Using this difficult technique, Breau created a dazzling harp-like effect by playing arpeggiated runs alternating between an artificial harmonic and a fretted note on adjacent strings. Inspired by the sophisticated chord voicings of jazz pianist Bill Evans, he also began playing a custom seven-string guitar equipped with a high A tuned an octave above the fifth string, allowing him to fret chords voicings and tone clusters originally only possible on piano.
Along with being a virtuosic and innovative musician, Breau was a deeply troubled individual. He dealt with drug addiction and depression for most of his adult life and was described by friends as a man beloved by everyone he met, but incapable of taking care of himself on a day-to-day basis.

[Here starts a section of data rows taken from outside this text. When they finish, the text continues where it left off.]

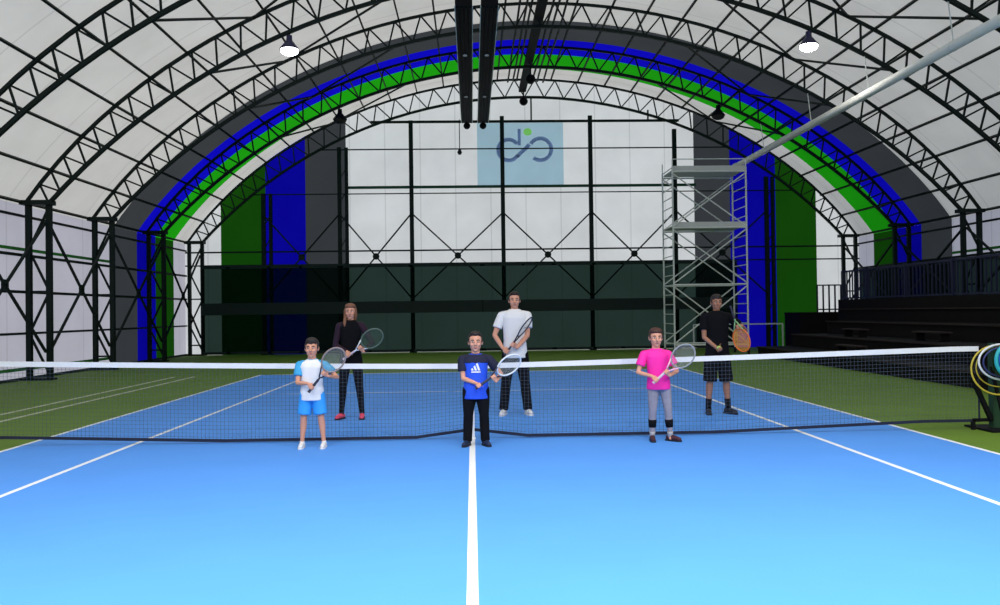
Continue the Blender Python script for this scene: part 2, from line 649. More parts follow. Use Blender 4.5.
for i, x in enumerate(PX):
    zt = min(9.25, in_z(x) - .35)
    if i == 5:
        zt = 8.7
    wd = 0.16
    m = MB()
    m.box((x - wd / 2, YP - .06, 0), (x + wd / 2, YP + .06, zt))
    if i in (0, 1, 6):
        m.box((x + .2, YP + .0, 0), (x + .2 + .13, YP + .1, zt))
        for z in [0.5 + k * .9 for k in range(int(zt / .9))]:
            m.bar((x, YP + .03, z), (x + .26, YP + .03, min(zt, z + .45)), 0.035)
    m.box((x - .14, YP - .12, 0), (x + .14, YP + .12, .03))
    tag(m.build('wall_post', M['steel']), 'dark upright post on the back wall, ' + PNM[i], 'post', 'back wall posts')
for z, wdt, x0, x1, mt, nm in ((9.1, .09, -3.9, 8.35, 'steel', 'high rail across the logo top'), (8.02, .045, -6, 10.4, 'steel', 'thin rail across the logo middle'),
                               (6.52, .10, -4.9, 9.0, 'hem2', 'dark green rail under the logo'), (6.27, .04, -8.6, 13.0, 'steel', 'thin rail below the dark green rail'),
                               (4.02, .06, XL + .1, XR - .1, 'steel', 'rail level with the top of the side columns'), (3.5, .05, XL + .1, XR - .1, 'steel', 'rail on top of the dark curtain')):
    mm = M['steel'] if mt == 'steel' else mat('deep_green_tape', (0.008, 0.07, 0.03), 0.7)
    m = MB()
    m.bar((x0, YP + .25, z), (x1, YP + .25, z), wdt)
    tag(m.build('wall_girt', mm), 'horizontal back wall rail, ' + nm, 'wall rail', 'rails across the back wall')
for i in range(len(PX) - 1):
    a, b = PX[i], PX[i + 1]
    m = MB()
    y = YP - .1
    m.bar((a, y, 5.45), (b, y, 2.1), 0.055)
    m.bar((a, y, 2.1), (b, y, 5.45), 0.055)
    m.tube([((a + b) / 2, y - .03, 3.775), ((a + b) / 2, y + .03, 3.775)], 0.13, 12)
    tag(m.build('wall_brace', M['steel']), 'crossed steel brace on the back wall, %s from the left' % ORD[i], 'brace', 'crossed bracing on the back wall')
for x, zt, nm in ((2.45, 10.0, 'above the logo'), (7.1, 9.5, 'at the right end of the high rail')):
    m = MB()
    m.bar((x, YP + .15, 9.1), (x, YP + .15, zt), 0.06)
    tag(m.build('rail_hanger', M['steel']), 'short dark hanger above the high back rail, ' + nm, 'hanger')

# printed logo
lg = empty('logo_banner', (2.025, Y_BACK, 7.85), 'pale blue square logo print high on the back wall', 'banner')
m = MB()
m.add([(-1.725, 0, -1.25), (1.725, 0, -1.25), (1.725, 0, 1.25), (-1.725, 0, 1.25)], [(0, 1, 2, 3)])
m.build('logo_ground', M['logo_bg'], lg)
m = MB()
lc, rc = (-0.47, 0.16), (0.80, 0.18)


def ringpts(c, r, a0, a1, n=24):
    return [(c[0] + r * cos(radians(a0 + (a1 - a0) * k / n)), -.03, c[1] + r * sin(radians(a0 + (a1 - a0) * k / n))) for k in range(n + 1)]


def stroke(mb, pts, wd):
    for i in range(len(pts) - 1):
        mb.bar(pts[i], pts[i + 1], wd, .006)


stroke(m, ringpts(lc, .42, 35, 330), .15)
stroke(m, [(-.04, -.03, 1.0), (-.04, -.03, .34)], .12)
stroke(m, [(-.12, -.03, -.10), (.05, -.03, .08), (.18, -.03, .18), (.36, -.03, .38)], .15)
stroke(m, ringpts(rc, .44, 150, -130), .15)
m.build('logo_strokes', M['logo_ink'], lg)
m = MB()
m.ell((.30, -.03, .88), (.17, .004, .15))
m.build('logo_leaf', M['logo_leaf'], lg)

# windbreak curtains
def curtain(name, label, p0, p1, z0, z1, parts=True, fold=None):
    r = empty(name, (0, 0, 0), label, 'curtain')
    p0, p1 = Vector(p0), Vector(p1)
    d = (p1 - p0)
    L = d.length
    nrm = Vector((-d.y, d.x, 0)).normalized()
    n = int(L / .2)
    m = MB()
    vs, fs = [], []
    for i in range(n + 1):
        p = p0 + d * i / n + nrm * (.02 * sin(i * .9) + .012 * sin(i * 2.3))
        vs += [(p.x, p.y, z0), (p.x, p.y, z1)]
        if i:
            fs.append((2 * i - 2, 2 * i, 2 * i + 1, 2 * i - 1))
    m.add(vs, fs)
    m.build('net_sheet', M['curtain'], r)
    h = MB()
    h.bar((p0.x, p0.y, z1), (p1.x, p1.y, z1), .04, .14, up=(0, 0, 1))
    h.bar((p0.x, p0.y, z0 + .05), (p1.x, p1.y, z0 + .05), .04, .1, up=(0, 0, 1))
    if fold:
        h.bar((p0.x, p0.y, (fold[0] + fold[1]) / 2), (p1.x, p1.y, (fold[0] + fold[1]) / 2), .06, fold[1] - fold[0], up=(0, 0, 1))
    h.build('hem', M['hem'], r)
    return r


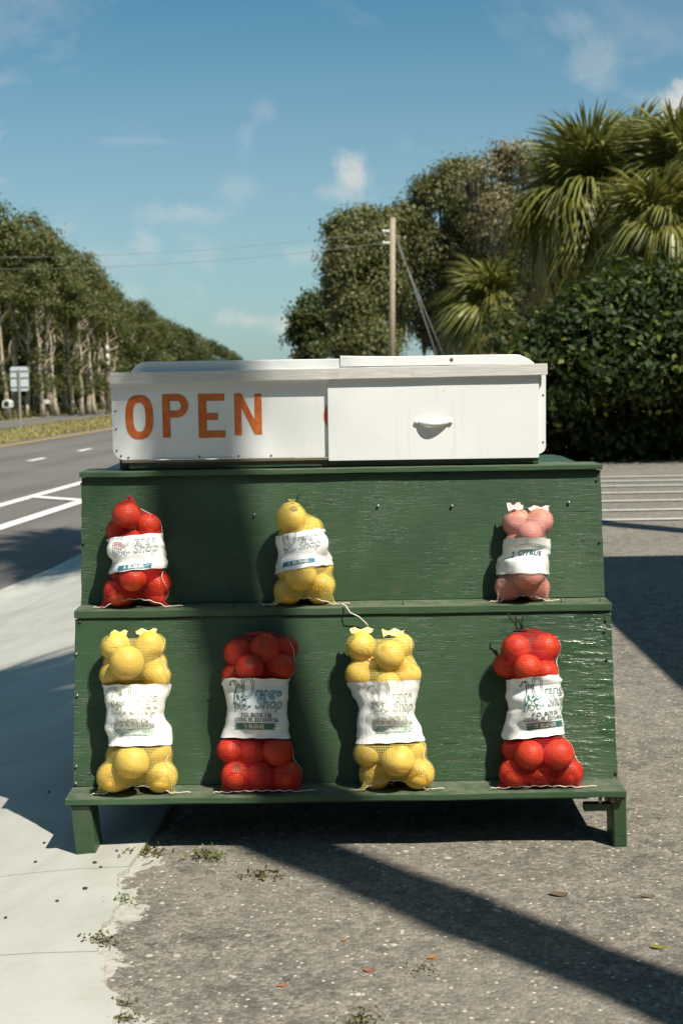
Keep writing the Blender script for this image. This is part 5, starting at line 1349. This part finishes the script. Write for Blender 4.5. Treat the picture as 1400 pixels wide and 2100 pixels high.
def fallen(u, v, L, a, col, label):
    L *= .8; p = pix(u, v, z=.002); p.z = gz(p.x, p.y) - .0015; n = 6; V, Fc = [], []
    for i in range(n + 1):
        t = i / n; w = L * .32 * math.sin(math.pi * min(max(t, .02), .98)) ** .8
        x = (t - .5) * L
        for s in (-1, 0, 1): V.append((x, s * w, .002 + .16 * L * abs(s) * (.5 + .5 * math.sin(i)) * .5 + .22 * L * (t - .5) ** 2))
    for i in range(n):
        for k in range(2): q = i * 3 + k; Fc.append((q, q + 3, q + 4, q + 1))
    m = mat('fallen leaf', lambda t: t.bsdf(t.mix(t.noise(t.coord(), 90, 4), col, tuple(.6 * c for c in col)), .6, .3))
    o = tag(link('fallen_leaf', pmesh('fallen_leaf', V, Fc, True), m), label, 'leaf', 'fallen leaves'); o.location = p; o.rotation_euler.z = a
fallen(1350, 1940, .040, .15, (.20, .18, .04), 'yellow-green fallen leaf near the edge of the asphalt')
fallen(885, 1962, .028, .6, (.36, .15, .04), 'curled orange fallen leaf below the diagonal shadow')
fallen(1145, 1832, .050, .05, (.14, .10, .06), 'brown fallen leaf on the sunlit asphalt')
fallen(1328, 1838, .038, .2, (.15, .12, .07), 'tan fallen leaf on the asphalt in front of the right leg')
fallen(705, 1926, .022, 1.0, (.34, .16, .07), 'tiny orange fallen leaf left of the diagonal shadow')
fallen(757, 1992, .030, -.2, (.24, .11, .07), 'reddish brown fallen leaf near the bottom weed')
fallen(580, 2020, .024, .1, (.30, .13, .05), 'small rust fallen leaf on the patchy asphalt')
fallen(1143, 1984, .020, .4, (.30, .14, .05), 'tiny rust fallen leaf above the shadow band')
for u, v in ((207, 1775), (91, 1714), (73, 1755), (175, 1819), (118, 1843), (195, 1765), (240, 1742), (100, 1598), (12, 1872)):
    p = pix(u, v, z=.014); r = random.uniform(.0025, .0045)
    bm = bmesh.new(); bmesh.ops.create_icosphere(bm, subdivisions=1, radius=r); me = bm_mesh('pebble', bm); wob(me, r * .4, 200, u); me.transform(Matrix.Diagonal((1.3, 1, .7, 1)))
    o = tag(link('pebble', me, M_rust), 'small dark pebble lying on the pale concrete', 'pebble', 'dark pebbles on the concrete'); o.location = (p.x, p.y, float(terr(p.x, p.y)) + .013)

On August 12, 1984, Lenny was found strangled at the bottom of the swimming pool at his apartment complex in Los Angeles. No one was charged with his murder and the case remains unsolved. Since his death, Breau has become a cult guitar hero. His innovative approach to the guitar continues to inspire practically every guitarist who happens to stumble upon his music.
He described himself as “a colorist, adding different colors and shades by using different techniques and touching the guitar in different ways,” explaining, “I'd like to play sounds you can see if you've got your eyes closed.” The mark of a great musician is someone who truly transcends his or her chosen instrument, and no one realized this feat more fully then Breau.